Stolp, I think that if you want to defend on a frontier, you either have to just "keep them at bay" as you put it, or advance all the way to the edge of the world. If you play as England or the Moors, then perhaps you'll have two directions where you don't have to worry about enemies, but otherwise every border is hostile. The only thing that seems to work, at least somewhat, is to leave a 1-region buffer state between you and the people on the far side of your enemy. Hopefully you'll have gutted them well enough that they can't afford huge armies.

In my Byzantine campaign, I've stopped eastern expansion at Adana. I could zip over and take Aleppo, but the Egyptians have a large army at Antioch and they could get behind me if I did. Besides, it's getting close to Mongol time, so if they show up down here I'd like someone else to take the brunt of the initial assault.
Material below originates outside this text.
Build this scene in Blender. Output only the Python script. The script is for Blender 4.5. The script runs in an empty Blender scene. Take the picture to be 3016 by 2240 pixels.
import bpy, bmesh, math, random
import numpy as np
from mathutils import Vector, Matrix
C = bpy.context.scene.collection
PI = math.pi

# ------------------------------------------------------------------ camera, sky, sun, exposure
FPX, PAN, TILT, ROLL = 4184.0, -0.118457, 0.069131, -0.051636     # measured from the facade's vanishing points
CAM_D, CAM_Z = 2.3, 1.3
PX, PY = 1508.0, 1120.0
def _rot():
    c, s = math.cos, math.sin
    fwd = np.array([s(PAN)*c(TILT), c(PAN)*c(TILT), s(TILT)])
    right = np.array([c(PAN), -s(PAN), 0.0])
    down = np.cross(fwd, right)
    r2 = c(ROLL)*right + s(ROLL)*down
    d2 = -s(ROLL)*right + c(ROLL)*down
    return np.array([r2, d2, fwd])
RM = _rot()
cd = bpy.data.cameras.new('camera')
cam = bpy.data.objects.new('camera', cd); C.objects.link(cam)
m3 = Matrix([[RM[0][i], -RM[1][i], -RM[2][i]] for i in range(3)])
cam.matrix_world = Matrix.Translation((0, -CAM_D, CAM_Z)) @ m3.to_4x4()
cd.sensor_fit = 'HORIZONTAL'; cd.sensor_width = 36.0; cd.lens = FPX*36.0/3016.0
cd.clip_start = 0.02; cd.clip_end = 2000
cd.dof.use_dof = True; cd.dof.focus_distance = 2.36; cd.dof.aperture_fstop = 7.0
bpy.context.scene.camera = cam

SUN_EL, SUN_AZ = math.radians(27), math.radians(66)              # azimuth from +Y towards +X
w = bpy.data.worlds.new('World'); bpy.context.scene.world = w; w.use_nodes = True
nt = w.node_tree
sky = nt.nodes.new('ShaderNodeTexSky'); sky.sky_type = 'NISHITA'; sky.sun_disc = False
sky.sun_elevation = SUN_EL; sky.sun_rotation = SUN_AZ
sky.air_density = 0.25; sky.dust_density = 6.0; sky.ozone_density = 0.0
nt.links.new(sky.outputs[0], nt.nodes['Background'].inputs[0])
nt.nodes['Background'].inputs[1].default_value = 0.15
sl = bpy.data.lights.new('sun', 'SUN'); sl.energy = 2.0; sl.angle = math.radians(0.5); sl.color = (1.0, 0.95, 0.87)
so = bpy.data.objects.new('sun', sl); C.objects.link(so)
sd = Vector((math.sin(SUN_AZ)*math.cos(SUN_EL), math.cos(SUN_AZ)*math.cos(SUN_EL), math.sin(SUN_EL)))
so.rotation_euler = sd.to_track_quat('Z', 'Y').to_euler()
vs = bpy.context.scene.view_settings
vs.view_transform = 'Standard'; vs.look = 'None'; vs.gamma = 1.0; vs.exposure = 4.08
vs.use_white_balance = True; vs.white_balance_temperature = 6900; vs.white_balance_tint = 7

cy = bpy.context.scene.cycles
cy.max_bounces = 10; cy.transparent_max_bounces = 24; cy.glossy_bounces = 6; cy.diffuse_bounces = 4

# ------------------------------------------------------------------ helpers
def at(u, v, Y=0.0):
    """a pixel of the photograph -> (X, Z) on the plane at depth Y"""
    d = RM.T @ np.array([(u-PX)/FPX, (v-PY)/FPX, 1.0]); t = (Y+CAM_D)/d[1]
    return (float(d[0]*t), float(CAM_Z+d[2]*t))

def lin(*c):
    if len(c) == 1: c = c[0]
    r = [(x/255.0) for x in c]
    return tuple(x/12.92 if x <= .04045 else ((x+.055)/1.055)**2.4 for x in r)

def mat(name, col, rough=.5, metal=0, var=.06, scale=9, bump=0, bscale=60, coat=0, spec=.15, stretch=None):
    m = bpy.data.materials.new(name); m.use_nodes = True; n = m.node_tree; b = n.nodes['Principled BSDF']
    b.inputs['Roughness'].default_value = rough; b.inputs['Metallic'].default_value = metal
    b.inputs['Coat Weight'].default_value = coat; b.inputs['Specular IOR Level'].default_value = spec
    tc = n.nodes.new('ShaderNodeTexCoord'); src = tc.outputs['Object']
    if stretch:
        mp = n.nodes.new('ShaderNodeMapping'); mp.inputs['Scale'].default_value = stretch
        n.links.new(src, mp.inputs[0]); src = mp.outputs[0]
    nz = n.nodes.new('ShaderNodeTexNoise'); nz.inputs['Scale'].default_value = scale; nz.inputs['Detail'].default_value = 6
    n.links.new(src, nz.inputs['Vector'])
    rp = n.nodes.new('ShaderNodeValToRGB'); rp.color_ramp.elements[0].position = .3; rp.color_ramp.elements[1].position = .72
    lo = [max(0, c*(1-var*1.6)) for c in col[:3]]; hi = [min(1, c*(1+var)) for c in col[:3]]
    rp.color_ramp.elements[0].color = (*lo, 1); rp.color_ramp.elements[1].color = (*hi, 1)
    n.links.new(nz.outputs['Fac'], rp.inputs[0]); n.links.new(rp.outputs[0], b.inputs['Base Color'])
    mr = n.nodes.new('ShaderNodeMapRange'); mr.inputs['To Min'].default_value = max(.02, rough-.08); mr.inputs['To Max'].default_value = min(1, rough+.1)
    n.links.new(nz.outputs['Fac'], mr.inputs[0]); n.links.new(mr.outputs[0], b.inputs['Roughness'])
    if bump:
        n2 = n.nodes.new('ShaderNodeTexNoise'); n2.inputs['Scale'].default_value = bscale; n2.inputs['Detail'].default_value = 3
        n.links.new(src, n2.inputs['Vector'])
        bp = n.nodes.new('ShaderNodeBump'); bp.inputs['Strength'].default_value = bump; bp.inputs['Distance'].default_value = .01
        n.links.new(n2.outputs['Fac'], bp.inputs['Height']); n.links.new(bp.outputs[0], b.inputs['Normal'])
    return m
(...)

I've spent the last few turns systematically destroying the Venetian military and economy. Any army I find in the field, I destroy. I've got two spies in Zagreb and 4 assassins around it, sabotaging every turn. At the moment, every building in Zagreb that can be sabotaged is damaged. I don't think Venice has the money to repair them. Zagreb has a full garrison, because one army retreated there, but the citadel of Raguzza only has a two unit garrison. I'm trying to move an assault army there while screening it from Venetian forces with another army of all horse archers. I'll take Raguzza, replentish casualties there, and then siege/take Zagreb. While returning from a tour of the English Isles, one of my fleets discovered that Corsica and Sardinia are still in rebel hands, so I'll probably build a new army and ship it over there, making both of them into cities.